Before asking the community what they want to see in the park, the foundation needs to take a reparative approach where the foundation invites communities intentionally disenfranchised and marginalized to address the exclusionary history and find ways of healing, said Ronda Lee Chapman, an equity director. The foundation should document the policies, practices and people behind those decisions that led to the long-standing inequities in the neighborhood, Chapman said.

The park itself is already beautiful, she said.

“What about the political, the emotional, the spiritual healing that needs to occur?” said Chapman, who works at Trust for Public Land, a national nonprofit that works to ensure access to parks.

Part of the healing process is acknowledging the land’s history, said Ray Winbush, a research professor at Morgan State University.

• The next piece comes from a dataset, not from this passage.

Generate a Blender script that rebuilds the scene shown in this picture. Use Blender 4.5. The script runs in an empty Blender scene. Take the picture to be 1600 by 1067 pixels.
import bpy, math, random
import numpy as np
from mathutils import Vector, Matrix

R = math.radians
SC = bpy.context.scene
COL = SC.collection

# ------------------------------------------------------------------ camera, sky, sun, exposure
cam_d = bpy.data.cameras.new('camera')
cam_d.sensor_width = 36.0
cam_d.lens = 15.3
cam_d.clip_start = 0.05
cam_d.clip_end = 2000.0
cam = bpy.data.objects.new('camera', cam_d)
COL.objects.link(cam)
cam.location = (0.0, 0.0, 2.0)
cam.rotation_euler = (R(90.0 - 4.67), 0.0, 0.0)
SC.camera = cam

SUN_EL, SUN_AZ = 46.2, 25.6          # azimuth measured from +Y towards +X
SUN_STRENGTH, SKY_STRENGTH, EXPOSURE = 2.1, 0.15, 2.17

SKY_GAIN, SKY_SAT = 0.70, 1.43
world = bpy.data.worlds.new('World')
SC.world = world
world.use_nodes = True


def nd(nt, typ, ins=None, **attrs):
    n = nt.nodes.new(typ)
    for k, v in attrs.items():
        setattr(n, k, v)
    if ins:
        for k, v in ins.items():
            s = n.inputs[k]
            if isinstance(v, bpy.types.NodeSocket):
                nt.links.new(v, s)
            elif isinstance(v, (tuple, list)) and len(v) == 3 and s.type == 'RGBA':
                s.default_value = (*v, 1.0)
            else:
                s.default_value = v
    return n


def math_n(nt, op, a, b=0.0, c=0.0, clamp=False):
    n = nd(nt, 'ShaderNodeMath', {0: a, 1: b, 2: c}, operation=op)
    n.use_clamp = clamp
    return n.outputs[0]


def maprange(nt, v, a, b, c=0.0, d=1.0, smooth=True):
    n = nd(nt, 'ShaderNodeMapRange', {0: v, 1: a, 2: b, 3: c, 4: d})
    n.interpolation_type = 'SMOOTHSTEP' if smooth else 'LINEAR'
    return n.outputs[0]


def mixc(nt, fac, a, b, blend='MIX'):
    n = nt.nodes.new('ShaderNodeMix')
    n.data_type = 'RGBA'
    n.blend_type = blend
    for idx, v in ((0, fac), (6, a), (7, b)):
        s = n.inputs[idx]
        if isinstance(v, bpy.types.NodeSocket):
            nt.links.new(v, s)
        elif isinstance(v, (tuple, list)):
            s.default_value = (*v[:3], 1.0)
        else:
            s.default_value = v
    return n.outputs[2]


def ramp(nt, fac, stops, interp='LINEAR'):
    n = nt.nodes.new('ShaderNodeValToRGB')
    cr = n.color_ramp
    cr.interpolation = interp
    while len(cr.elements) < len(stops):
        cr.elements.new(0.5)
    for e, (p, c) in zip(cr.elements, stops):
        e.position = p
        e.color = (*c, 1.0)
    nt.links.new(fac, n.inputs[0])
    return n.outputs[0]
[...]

That can mean installing plaques and holding seminars that explain the impact the Roland Park Company and country club had on segregating the neighborhood and excluding Black and Jewish people.

He also said it should tell the story of how the landscape architect of Central Park may have called the park democratic, but did not acknowledge that building it displaced an entire Black community from its land. Frederick Law Olmsted Jr., one of his sons who designed Roland Park, played a large primary role in the segregation of suburbs nationwide.

“America is built on a series of myths about its past,” said Winbush, the director of Morgan State University’s Institute for Urban Research. “And those are very, very powerful.”

Beyond that, Winbush and Glotzer said the foundation could have cultural programming celebrating Black and Jewish artists, observe traditional holidays and look into how the park will be policed and managed.

With the opening of the park still scheduled for closer to 2024, there isn’t a concrete plan for programming or plaques, Walters said. But she has faith that there is going to be something in the works.